- [Goal] Find each line with the string "high" and report it.

[Scenes as source code]
══════════════════════════════
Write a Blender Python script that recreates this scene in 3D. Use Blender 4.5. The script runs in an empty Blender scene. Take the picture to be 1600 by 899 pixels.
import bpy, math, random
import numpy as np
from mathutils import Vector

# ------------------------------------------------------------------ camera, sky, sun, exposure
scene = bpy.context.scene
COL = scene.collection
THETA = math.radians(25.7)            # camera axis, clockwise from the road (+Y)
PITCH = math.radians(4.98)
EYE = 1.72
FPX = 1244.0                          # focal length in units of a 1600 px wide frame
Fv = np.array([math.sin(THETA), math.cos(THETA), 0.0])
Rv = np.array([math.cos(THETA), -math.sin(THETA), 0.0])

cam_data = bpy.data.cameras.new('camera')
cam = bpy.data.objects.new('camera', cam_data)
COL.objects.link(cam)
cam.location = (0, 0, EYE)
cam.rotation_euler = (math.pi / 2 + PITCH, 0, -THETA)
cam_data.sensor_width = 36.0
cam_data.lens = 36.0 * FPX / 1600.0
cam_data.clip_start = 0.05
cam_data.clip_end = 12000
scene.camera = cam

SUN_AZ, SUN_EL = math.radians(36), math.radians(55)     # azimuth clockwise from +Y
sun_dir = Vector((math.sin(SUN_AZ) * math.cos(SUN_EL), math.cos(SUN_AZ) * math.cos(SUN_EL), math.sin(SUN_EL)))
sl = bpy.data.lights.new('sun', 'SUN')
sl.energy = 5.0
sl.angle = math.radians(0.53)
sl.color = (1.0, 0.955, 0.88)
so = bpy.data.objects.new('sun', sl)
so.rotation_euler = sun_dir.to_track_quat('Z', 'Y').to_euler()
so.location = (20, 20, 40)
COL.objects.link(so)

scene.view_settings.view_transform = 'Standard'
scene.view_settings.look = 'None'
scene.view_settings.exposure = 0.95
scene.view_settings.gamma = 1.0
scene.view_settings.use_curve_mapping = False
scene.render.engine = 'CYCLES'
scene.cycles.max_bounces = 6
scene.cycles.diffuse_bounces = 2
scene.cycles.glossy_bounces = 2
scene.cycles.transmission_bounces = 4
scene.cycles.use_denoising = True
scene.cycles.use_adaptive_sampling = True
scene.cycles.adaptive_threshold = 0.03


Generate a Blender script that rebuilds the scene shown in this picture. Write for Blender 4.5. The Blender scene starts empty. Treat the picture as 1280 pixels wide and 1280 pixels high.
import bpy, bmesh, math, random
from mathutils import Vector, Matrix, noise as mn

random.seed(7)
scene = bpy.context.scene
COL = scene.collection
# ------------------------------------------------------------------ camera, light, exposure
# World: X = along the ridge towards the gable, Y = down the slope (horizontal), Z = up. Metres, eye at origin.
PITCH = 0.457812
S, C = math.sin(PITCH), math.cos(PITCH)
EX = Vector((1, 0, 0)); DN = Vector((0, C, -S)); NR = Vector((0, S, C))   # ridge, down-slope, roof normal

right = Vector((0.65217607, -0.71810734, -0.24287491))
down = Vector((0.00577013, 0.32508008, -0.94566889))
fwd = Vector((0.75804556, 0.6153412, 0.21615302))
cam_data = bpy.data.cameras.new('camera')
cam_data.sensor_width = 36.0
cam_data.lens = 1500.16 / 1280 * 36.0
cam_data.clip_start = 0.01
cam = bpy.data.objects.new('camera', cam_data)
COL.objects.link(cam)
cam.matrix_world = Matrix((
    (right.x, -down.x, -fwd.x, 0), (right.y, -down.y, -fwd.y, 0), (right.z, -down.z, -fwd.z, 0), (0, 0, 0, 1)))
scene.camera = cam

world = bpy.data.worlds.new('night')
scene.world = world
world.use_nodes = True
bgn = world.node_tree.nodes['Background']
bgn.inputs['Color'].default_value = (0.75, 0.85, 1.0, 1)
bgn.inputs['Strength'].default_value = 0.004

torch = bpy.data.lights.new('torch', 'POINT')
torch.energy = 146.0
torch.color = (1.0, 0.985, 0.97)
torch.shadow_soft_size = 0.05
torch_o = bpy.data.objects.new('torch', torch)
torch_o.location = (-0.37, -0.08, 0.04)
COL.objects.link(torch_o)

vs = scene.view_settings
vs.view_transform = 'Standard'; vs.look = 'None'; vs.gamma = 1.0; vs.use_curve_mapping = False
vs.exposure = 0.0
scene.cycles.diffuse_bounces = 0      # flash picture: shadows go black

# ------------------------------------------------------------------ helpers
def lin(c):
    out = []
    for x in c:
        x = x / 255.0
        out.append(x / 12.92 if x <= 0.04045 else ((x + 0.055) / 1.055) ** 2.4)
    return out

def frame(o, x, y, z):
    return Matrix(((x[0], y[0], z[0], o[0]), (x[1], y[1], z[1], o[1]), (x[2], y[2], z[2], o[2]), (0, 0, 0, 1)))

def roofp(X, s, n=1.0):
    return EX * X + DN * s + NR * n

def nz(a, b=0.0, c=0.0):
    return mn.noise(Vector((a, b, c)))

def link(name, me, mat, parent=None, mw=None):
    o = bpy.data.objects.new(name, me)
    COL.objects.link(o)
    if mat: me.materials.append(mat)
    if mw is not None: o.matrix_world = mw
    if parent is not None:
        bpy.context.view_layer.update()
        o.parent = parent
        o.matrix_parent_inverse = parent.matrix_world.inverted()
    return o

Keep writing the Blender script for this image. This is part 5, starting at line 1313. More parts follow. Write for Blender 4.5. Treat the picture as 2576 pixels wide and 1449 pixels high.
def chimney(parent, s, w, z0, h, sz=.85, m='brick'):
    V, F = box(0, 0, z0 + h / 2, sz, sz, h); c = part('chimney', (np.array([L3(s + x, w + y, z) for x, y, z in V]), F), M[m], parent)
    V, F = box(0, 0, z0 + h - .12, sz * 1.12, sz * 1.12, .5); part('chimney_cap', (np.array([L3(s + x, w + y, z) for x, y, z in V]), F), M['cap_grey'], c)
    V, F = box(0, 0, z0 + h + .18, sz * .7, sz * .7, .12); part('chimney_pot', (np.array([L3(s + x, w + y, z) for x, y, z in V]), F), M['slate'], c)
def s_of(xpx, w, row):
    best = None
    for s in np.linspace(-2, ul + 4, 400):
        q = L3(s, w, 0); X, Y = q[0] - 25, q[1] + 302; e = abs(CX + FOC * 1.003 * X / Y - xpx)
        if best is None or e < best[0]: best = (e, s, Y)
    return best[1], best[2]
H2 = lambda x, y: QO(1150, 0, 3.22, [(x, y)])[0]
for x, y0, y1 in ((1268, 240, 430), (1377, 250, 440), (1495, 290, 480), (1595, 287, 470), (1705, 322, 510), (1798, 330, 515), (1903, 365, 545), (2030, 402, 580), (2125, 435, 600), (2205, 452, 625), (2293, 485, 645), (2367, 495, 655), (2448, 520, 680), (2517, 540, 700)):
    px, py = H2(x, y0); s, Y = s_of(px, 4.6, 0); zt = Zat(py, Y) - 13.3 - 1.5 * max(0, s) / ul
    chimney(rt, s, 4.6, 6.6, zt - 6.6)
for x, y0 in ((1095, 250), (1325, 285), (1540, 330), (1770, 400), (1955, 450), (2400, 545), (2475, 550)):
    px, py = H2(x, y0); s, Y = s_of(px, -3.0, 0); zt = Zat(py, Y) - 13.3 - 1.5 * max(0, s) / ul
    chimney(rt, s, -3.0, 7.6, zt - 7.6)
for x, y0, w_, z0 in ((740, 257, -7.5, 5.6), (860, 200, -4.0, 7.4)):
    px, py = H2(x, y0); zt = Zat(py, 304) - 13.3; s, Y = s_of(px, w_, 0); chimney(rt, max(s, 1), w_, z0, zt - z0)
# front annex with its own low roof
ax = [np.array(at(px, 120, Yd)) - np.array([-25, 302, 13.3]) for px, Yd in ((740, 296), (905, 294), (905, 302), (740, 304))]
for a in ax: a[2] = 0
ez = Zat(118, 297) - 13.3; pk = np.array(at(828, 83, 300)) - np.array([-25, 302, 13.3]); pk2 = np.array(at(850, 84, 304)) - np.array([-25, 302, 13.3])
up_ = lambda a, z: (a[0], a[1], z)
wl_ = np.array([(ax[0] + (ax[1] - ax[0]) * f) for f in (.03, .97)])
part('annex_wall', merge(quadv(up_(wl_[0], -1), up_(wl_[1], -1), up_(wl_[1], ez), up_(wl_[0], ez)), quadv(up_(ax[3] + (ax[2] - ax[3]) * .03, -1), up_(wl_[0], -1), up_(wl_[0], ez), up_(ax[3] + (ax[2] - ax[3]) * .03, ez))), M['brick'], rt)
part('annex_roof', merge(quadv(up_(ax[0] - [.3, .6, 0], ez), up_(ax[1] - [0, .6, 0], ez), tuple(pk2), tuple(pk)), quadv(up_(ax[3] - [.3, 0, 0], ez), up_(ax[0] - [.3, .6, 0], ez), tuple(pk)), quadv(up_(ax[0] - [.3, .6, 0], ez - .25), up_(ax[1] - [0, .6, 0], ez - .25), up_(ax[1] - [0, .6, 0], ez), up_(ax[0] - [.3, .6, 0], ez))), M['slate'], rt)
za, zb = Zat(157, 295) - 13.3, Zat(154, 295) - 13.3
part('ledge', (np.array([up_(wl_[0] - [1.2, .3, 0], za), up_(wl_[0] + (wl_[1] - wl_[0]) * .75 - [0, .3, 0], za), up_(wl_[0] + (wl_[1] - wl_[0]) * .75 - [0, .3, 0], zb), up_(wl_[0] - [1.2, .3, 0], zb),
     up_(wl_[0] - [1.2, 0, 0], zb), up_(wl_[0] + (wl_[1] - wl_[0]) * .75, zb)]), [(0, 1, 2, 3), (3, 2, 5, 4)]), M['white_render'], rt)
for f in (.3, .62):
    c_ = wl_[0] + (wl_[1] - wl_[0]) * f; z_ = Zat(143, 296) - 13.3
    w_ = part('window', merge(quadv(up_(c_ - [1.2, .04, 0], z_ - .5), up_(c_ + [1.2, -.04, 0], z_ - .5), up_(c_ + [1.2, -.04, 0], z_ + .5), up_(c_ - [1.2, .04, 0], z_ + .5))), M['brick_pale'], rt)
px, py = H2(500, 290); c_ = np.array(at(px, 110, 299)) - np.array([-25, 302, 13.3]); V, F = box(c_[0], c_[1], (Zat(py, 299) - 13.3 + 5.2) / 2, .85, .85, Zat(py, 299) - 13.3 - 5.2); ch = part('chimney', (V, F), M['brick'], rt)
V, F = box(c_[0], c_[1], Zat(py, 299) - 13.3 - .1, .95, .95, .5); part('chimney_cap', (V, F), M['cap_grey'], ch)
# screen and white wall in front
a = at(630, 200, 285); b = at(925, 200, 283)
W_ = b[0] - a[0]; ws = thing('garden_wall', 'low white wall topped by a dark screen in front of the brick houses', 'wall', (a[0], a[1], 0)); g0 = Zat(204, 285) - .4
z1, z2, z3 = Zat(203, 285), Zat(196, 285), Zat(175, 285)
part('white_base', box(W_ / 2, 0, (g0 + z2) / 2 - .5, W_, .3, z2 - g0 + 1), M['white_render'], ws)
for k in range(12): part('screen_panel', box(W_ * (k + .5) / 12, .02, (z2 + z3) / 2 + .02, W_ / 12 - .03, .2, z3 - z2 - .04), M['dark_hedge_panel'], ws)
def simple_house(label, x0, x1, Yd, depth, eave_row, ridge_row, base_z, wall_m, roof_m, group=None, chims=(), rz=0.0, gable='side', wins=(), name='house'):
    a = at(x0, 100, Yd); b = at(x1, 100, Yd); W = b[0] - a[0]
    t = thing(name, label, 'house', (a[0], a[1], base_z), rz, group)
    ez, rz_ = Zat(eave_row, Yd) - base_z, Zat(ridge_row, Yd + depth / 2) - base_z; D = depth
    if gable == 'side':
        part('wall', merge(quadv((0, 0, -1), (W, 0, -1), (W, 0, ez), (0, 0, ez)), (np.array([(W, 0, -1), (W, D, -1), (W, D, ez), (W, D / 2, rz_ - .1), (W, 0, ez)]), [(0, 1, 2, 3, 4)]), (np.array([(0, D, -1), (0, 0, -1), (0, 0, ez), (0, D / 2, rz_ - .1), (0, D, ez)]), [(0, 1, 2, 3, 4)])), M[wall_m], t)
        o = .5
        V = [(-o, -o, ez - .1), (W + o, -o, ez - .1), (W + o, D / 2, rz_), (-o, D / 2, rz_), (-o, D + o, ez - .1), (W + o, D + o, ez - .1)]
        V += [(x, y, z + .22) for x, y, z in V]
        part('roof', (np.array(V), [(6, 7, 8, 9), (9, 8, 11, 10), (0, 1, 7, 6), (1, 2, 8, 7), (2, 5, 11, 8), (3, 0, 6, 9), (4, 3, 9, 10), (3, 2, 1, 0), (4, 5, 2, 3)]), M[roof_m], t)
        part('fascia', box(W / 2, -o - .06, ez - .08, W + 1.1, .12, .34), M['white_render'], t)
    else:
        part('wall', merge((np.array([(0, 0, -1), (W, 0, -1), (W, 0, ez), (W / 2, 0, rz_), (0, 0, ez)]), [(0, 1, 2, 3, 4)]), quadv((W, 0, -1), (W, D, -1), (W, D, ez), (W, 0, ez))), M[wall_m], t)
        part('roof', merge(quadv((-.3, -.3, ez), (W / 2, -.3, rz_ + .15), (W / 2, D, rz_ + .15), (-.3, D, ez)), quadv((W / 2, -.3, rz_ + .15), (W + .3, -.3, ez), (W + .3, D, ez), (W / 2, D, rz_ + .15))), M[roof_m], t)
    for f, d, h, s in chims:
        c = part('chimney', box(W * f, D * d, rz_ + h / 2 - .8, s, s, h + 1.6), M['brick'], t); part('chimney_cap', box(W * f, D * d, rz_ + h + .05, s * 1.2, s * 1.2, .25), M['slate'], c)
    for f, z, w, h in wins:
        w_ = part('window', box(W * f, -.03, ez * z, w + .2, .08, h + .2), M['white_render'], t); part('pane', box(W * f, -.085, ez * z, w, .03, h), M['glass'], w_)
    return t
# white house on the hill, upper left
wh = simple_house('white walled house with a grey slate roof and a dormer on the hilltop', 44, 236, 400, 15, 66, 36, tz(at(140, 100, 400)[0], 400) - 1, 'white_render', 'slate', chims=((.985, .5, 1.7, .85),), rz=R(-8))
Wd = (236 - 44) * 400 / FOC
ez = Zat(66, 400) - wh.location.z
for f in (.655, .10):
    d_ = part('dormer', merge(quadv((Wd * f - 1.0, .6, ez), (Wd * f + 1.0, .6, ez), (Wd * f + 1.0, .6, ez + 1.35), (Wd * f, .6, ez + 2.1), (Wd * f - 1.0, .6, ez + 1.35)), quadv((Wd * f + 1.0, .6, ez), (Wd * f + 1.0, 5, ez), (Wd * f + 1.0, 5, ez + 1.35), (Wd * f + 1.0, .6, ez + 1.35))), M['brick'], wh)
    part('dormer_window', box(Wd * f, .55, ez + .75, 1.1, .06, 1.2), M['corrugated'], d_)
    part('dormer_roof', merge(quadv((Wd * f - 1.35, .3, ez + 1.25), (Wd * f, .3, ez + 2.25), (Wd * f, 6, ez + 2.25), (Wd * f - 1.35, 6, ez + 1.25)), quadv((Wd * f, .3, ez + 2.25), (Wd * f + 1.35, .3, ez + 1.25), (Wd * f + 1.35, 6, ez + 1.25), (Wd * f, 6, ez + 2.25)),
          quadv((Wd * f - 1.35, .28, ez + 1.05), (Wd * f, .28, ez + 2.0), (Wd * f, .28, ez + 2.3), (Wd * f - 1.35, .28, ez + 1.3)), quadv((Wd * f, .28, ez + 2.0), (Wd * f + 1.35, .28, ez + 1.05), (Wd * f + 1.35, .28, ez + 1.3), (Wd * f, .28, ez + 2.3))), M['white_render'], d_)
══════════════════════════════
- [Completed task]
Generate a Blender script that rebuilds the scene shown in this picture. Write for Blender 4.5. The Blender scene starts empty. Treat the picture as 1280 pixels wide and 1280 pixels high.
Keep writing the Blender script for this image. This is part 5, starting at line 1313. More parts follow. Write for Blender 4.5. Treat the picture as 2576 pixels wide and 1449 pixels high.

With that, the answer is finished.